Using the entries that follow, collect the lines where the word "script" appears.

EXTRACTED ENTRIES
==*==
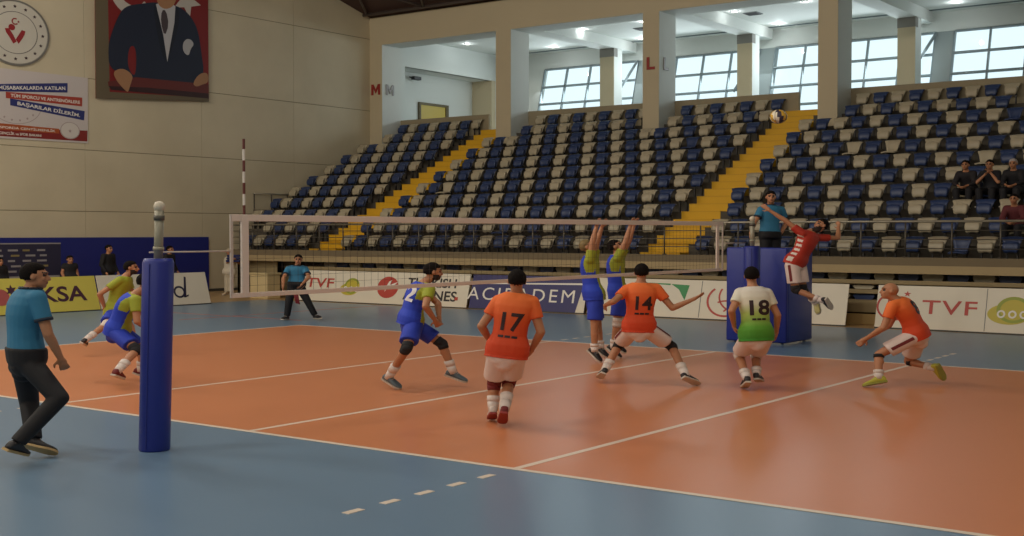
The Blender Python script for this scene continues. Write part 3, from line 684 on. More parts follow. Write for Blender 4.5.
==*==
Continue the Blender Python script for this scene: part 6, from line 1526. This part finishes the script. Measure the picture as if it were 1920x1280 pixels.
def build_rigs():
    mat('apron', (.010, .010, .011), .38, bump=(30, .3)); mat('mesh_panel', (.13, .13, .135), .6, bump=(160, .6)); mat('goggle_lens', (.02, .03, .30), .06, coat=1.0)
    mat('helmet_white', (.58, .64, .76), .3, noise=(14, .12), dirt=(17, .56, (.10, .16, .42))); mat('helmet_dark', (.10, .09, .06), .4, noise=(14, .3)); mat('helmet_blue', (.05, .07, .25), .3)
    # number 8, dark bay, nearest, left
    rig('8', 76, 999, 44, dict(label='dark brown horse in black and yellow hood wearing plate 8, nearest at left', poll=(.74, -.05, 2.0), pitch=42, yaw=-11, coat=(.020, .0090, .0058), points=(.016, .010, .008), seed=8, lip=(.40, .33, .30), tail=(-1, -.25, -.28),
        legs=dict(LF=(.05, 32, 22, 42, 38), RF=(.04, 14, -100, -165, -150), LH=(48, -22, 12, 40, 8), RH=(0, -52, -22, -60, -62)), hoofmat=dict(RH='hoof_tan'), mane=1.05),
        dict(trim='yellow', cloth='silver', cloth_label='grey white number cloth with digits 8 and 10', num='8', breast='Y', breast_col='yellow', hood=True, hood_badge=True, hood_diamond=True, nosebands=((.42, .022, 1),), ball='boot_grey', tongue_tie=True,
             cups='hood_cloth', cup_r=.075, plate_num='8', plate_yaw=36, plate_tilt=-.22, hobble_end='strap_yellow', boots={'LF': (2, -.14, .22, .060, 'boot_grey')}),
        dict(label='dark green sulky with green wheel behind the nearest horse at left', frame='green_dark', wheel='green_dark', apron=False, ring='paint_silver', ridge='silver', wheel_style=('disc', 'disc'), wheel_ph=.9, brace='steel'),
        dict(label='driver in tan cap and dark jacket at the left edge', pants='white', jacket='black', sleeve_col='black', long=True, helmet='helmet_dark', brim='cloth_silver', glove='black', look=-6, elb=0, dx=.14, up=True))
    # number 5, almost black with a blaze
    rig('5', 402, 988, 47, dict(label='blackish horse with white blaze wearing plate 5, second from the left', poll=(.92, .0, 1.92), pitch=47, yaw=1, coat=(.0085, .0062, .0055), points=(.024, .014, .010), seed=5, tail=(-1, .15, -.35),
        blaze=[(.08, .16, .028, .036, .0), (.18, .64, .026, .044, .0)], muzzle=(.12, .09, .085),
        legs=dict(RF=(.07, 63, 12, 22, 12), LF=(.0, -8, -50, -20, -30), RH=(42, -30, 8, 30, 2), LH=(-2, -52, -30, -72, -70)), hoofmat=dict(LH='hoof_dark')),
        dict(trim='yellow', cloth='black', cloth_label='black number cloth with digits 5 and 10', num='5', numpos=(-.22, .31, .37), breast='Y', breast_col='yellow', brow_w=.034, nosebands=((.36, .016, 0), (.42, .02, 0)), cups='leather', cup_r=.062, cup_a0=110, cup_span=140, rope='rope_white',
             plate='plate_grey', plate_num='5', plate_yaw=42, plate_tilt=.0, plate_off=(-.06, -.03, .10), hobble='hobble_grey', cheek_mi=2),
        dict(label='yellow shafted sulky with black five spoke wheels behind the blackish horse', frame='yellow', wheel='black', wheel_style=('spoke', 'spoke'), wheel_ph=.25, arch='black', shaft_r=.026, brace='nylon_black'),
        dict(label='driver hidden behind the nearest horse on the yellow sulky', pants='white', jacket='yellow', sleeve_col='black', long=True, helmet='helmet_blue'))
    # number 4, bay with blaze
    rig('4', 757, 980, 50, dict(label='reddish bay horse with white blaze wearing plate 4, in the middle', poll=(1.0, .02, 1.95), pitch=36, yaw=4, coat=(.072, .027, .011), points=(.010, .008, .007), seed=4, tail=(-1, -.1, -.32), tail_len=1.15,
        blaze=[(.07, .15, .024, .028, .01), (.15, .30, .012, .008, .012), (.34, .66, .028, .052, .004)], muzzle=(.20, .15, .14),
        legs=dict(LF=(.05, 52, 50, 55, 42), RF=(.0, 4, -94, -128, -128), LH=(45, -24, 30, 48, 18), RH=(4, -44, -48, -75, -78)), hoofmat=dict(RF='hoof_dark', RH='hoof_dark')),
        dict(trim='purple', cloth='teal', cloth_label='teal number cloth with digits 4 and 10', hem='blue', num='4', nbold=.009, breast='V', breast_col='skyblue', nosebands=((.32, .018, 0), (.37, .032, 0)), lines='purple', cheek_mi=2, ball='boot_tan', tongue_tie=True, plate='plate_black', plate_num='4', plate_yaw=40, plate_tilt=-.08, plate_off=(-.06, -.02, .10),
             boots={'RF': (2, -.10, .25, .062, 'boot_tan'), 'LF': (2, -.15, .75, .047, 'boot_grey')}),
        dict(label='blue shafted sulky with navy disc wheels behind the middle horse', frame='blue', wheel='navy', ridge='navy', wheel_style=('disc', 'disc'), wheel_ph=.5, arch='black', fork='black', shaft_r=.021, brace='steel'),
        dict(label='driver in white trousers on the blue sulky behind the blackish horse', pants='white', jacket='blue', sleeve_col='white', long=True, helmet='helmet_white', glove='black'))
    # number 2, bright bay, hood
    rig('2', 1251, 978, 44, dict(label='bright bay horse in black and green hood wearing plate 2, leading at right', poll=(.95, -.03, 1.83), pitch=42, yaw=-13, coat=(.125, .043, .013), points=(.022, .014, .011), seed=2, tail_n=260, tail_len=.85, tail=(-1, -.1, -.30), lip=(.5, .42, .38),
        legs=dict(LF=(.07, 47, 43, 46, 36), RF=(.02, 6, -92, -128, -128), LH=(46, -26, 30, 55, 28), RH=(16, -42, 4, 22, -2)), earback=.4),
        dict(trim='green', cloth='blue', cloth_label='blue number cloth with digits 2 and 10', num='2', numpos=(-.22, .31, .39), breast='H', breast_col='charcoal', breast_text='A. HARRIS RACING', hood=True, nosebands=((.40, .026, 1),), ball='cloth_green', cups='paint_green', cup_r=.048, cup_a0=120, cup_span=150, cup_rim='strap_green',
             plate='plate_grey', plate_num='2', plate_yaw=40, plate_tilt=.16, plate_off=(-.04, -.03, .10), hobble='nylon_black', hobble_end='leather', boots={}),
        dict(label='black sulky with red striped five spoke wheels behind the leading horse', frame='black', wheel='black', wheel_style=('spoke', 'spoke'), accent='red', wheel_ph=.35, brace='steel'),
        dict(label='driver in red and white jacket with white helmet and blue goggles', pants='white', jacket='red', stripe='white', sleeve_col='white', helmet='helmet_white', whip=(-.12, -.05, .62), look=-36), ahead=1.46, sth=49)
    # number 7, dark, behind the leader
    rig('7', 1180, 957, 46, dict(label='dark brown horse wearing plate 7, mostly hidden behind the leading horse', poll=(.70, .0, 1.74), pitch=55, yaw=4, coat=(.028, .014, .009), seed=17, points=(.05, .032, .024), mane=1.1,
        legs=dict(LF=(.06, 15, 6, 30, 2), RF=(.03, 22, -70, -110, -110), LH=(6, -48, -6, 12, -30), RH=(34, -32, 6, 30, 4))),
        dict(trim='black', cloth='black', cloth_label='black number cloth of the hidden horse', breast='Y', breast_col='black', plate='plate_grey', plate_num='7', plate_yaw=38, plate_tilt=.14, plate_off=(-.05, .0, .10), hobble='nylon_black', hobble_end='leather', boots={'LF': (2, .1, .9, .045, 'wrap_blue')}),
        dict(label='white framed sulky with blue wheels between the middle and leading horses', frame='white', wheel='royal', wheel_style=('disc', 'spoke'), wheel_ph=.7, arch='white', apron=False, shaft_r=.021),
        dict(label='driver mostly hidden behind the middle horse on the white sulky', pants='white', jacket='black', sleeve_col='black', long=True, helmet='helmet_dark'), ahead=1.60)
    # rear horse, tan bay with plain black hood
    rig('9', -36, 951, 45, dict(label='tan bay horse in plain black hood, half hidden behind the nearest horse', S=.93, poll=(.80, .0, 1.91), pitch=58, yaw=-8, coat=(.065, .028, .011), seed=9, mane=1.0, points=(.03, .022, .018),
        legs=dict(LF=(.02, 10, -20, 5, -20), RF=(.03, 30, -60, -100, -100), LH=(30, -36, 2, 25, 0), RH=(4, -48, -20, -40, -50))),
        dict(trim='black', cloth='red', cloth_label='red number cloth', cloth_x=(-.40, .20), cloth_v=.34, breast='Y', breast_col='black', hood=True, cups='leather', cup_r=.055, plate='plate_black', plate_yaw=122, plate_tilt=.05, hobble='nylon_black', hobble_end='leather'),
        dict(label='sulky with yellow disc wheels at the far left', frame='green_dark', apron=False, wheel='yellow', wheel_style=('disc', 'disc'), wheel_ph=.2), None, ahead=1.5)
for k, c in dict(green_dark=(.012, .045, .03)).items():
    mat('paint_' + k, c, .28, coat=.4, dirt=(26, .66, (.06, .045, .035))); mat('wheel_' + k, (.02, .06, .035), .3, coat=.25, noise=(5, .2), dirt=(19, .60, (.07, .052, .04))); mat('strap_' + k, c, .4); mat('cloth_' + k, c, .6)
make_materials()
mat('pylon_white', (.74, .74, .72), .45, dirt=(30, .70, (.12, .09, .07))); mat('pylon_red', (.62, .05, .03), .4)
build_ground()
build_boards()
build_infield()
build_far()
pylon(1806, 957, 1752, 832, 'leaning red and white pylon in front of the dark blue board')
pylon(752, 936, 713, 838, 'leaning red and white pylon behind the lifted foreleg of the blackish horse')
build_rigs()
==*==
THE REPLY
The Blender Python script for this scene continues. Write part 3, from line 684 on. More parts follow. Write for Blender 4.5.
Continue the Blender Python script for this scene: part 6, from line 1526. This part finishes the script. Measure the picture as if it were 1920x1280 pixels.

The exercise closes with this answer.